Binance API update hints at stock perpetual contracts as exchanges eye TradFi markets

Binance has quietly moved a step closer toward offering stock-linked perpetual futures, according to a Dec. 11 update to the exchange’s derivatives API documentation.

The change log for USDⓈ-M futures added a new REST endpoint — POST /fapi/v1/stock/contract — designed for users to sign a “TradFi-Perps agreement contract,” typically required before trading traditional finance-linked perpetuals.

Binance has not formally announced the rollout of stock perpetual contracts, and it remains unclear when, or even if, the instrument will launch. Still, the inclusion of a dedicated stock-perps contract endpoint suggests infrastructure is being prepared behind the scenes.

The Block reached out to Binance for comment.

Why stock perpetuals matter

Stock perpetual contracts extend the crypto-native perp model — derivatives with no expiration dates and funding-rate mechanisms — into traditional equity markets. Instead of waiting for regulated stock markets to open, traders can take leveraged long or short positions on equities 24/7, with settlement typically in stablecoins like USDT.

For offshore crypto venues, the appeal appears obvious: equities represent a multi-trillion-dollar asset class, and offering round-the-clock access creates a product unavailable in traditional brokerage channels.

As for crypto traders, these contracts provide a frictionless way to express macro views, hedge portfolios, or speculate on single-stock names without interacting with traditional brokers.

The model remains niche, and regulatory uncertainty limits adoption, but exchanges have begun building the plumbing as tokenized stock exposure accelerates.

Industry momentum

Binance’s quiet API move lands amid a broader shift toward real-world-asset derivatives across both centralized and decentralized platforms.

Crypto exchanges like Bybit and Kraken have rolled out tokenized stock products, tapping providers like Backed Finance to offer onchain exposure to these traditional financial instruments.

In July, Coinbase also expanded its U.S. derivatives offering through CFTC-regulated nano futures for bitcoin and ether.

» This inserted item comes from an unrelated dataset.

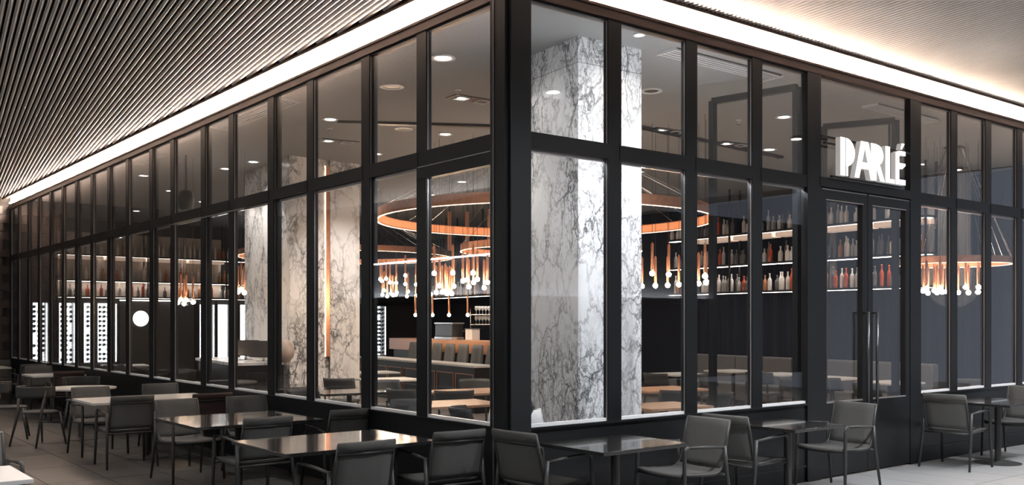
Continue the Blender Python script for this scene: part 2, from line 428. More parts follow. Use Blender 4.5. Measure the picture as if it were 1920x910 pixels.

While not yet tied to equities, Coinbase executives argued that the launch could lay the groundwork for a more complete derivatives suite — including markets that more closely mirror traditional finance.

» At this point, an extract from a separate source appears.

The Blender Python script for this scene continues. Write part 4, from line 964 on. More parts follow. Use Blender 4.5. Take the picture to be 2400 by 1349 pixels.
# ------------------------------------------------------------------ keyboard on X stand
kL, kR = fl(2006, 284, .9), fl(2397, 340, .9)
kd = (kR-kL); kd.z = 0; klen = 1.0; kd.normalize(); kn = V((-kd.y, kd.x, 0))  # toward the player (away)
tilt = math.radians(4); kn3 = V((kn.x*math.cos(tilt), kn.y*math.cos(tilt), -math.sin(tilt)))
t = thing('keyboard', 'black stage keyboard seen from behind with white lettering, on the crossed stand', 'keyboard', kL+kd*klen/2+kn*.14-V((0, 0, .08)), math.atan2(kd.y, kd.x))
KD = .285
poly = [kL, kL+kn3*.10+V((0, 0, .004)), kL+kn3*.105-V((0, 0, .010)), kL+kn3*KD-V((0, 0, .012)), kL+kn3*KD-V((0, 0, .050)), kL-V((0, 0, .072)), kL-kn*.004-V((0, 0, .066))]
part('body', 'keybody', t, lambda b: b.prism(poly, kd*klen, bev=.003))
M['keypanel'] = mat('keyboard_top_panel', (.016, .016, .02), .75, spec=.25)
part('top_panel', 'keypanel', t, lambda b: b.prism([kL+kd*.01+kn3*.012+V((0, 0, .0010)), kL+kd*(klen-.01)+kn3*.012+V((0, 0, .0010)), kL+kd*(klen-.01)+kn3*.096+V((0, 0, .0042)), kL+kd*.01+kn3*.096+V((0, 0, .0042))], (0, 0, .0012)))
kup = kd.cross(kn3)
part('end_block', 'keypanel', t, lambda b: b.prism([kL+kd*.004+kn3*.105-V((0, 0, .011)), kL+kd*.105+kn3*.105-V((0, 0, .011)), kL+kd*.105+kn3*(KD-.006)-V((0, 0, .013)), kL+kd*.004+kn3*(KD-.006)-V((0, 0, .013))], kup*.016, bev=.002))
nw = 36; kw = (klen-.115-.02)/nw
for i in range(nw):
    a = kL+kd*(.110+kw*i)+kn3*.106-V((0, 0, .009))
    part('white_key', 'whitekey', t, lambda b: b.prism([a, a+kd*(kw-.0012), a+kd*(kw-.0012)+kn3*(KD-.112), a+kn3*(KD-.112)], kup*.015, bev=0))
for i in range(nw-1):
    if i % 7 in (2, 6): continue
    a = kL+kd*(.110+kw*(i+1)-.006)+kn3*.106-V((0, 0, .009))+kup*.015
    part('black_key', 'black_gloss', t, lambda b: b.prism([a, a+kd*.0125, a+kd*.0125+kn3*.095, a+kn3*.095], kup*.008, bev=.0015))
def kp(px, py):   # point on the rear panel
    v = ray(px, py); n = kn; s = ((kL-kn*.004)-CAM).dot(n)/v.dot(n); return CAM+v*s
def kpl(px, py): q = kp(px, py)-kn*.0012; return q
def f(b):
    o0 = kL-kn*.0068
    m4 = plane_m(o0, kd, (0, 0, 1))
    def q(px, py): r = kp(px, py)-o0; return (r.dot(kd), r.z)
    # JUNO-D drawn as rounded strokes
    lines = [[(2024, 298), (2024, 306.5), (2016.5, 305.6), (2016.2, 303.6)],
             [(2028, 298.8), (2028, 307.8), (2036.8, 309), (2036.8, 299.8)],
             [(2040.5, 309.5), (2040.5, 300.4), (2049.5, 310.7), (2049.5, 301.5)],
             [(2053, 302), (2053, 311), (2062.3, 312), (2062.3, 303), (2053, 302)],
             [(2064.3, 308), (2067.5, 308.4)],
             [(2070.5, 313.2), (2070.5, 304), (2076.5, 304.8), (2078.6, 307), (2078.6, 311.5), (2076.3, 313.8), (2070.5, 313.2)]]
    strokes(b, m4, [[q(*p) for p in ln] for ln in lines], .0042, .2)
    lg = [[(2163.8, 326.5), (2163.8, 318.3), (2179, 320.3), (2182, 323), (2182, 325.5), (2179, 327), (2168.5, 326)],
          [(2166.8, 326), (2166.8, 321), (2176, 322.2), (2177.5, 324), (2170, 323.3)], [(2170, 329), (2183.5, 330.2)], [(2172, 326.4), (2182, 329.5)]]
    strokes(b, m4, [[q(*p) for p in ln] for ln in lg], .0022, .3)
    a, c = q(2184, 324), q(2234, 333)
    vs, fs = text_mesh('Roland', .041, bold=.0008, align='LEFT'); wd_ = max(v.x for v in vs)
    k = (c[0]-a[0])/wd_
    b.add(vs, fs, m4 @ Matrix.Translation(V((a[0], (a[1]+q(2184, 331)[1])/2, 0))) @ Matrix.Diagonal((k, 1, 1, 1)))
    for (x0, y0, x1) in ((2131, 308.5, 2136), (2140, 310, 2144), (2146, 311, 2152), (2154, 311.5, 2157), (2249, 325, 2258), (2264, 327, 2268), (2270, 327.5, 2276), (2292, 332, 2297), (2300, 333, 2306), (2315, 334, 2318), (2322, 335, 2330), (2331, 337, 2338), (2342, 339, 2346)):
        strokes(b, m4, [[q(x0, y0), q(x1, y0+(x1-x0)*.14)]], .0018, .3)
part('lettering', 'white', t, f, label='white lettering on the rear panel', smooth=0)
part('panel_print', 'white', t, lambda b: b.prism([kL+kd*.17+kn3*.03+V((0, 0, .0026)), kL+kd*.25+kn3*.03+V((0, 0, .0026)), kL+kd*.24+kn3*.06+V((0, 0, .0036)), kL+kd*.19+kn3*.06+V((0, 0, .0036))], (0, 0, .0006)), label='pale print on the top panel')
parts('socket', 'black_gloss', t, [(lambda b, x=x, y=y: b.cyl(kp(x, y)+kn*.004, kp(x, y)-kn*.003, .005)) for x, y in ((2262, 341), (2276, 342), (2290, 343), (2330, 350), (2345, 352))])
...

On the decentralized side, Ostium, a protocol backed by General Catalyst and Jump Crypto, has emerged as an RWA-perp specialist. The platform offers 24/7 perpetuals linked to equities, metals, and energy markets. Since 2023, the platform founded by Harvard alumni has raised about $27.8 million from investors.

Tokenized stock access has also gained traction across offshore exchanges this year, with DeFi platforms such as Hyperliquid, Lighter, and smaller derivatives venues rolling out equity-themed or synthetic stock markets. Growing demand has also attracted venture capitalist allocations to decentralized venues, as trading activity surged in 2025, topping $1 trillion in October and November, according to The Block’s data.